The Cathedral’s other patron, the Holy Cross, is also represented in the cloister by a series of reliefs showing the legend of the Tree of the Holy Cross, in addition to scenes from the Old and New Testaments. It is also worth pointing out that the statue adorning the great dome that crowns the cathedral (and which is the work of sculptor Eduard Alentorn) represents Saint Helena, mother of the Emperor Constantine who, according to legend, discovered the True Cross on Mount Calvary.
Other essential sights on your tour of the Cathedral
The scale and rich decoration of this church mean that the visitor, if so inclined, could spend hours exploring it. To give some figures to illustrate its vastness, Barcelona Cathedral has around 40 chapels, embellished with Gothic altarpieces by renowned Catalan artists including Guerau Gener and Bernat Martorell, 215 keystones and 200 gargoyles which, in addition to devils, feature an elephant, a bull and a unicorn. The church also has 21 bells headed by the rebel bell Honorata, which was recast during the nineteenth century after Philip V had ordered it to be destroyed after it had rung out to announce—and encourage—the 1714 uprising.
No tour of the cathedral should omit a walk through the Portal de Sant Iu, the oldest way into the cathedral, which served as its main entrance for five centuries. An inscription here reminds visitors of the exact date in 1298 when building of the cathedral commenced. Once inside, make sure you see the High Altar, which is supported on two pillars belonging to the early, sixth-century church, and which is dominated by the Exaltació de la Creu, surrounded by six angels—the work of the sculptor Frederic Marès.
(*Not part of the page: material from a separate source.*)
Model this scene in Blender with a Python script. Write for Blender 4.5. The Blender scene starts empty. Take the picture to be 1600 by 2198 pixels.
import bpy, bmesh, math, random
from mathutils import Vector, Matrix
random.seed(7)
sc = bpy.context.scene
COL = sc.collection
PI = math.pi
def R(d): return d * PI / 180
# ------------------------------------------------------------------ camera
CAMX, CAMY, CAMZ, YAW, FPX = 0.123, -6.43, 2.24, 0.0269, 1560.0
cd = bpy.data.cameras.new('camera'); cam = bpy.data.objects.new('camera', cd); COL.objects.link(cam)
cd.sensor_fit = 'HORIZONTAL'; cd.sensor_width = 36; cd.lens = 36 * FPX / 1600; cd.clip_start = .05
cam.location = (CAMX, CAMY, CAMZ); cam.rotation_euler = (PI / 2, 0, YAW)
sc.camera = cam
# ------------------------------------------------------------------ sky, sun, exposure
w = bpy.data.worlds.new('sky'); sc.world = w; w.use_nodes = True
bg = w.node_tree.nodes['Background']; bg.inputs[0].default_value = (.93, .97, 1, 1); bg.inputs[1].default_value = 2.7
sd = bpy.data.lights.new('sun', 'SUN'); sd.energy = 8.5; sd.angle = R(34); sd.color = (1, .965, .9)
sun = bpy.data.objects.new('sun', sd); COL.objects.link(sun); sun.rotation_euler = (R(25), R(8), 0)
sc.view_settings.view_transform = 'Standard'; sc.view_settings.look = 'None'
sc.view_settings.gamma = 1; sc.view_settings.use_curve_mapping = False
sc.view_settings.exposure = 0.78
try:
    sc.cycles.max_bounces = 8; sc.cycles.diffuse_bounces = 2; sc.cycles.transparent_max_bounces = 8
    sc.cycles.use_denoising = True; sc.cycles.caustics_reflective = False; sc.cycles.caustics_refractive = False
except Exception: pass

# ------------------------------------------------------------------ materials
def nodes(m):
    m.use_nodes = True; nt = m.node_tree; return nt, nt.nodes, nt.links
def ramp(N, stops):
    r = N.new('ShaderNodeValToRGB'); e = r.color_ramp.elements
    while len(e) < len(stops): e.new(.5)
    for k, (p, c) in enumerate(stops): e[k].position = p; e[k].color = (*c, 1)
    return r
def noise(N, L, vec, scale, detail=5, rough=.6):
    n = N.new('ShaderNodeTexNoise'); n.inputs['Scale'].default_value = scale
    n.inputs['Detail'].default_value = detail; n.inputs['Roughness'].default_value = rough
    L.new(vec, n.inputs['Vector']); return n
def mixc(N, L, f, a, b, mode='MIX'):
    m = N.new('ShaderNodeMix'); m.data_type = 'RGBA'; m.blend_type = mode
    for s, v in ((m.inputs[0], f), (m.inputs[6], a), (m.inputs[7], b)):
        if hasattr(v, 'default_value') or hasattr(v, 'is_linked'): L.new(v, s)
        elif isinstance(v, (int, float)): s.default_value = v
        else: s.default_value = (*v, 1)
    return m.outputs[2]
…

Other outstanding features of the church include the choir with its fifteenth-century carved wooden choir stalls, the Renaissance-style reliefs of scenes from the life of Saint Eulalia in the retrochoir, and the Romanesque chapel of Saint Lucia, dating from the thirteenth century, which also has an outside entrance as it was built as a chapel annexed to the episcopal palace.
The basilica also holds the remains of various members of royalty; particularly noteworthy are the tombs of Count Ramón Berenguer I, and his wife Almodis de la Marca—as well as the incorrupt body of Saint Olegarius, a twelfth-century bishop of Barcelona.
The final stop of our tour is on the terraces, which can be accessed by the lift from the chapel Capella dels Sants Innocents. From here, we gain a different perspective of the cathedral’s pinnacles, dome and roofs, as well as of the surrounding area.
Cathedral Museum
Located in the north gallery of the cloister, close to the Chapel of Santa Lucía, the museum was once the site of a soup kitchen for the poor and is also worth a brief visit. The outstanding works among its small collection of paintings are the fifteenth-century Gothic altarpiece Retaule de Sant Bernadí i l’Àngel Custodi, by the artist Jaume Huguet, and Pietat Desplà by Bartolomé Bermejo. The museum also houses relics including the baptismal font of the former Romanesque cathedral, as well as the cathedral’s greatest treasure—the Monstrance, a gold, silver and jewelled sacrarium which stands on the throne of King Martí I El Humano.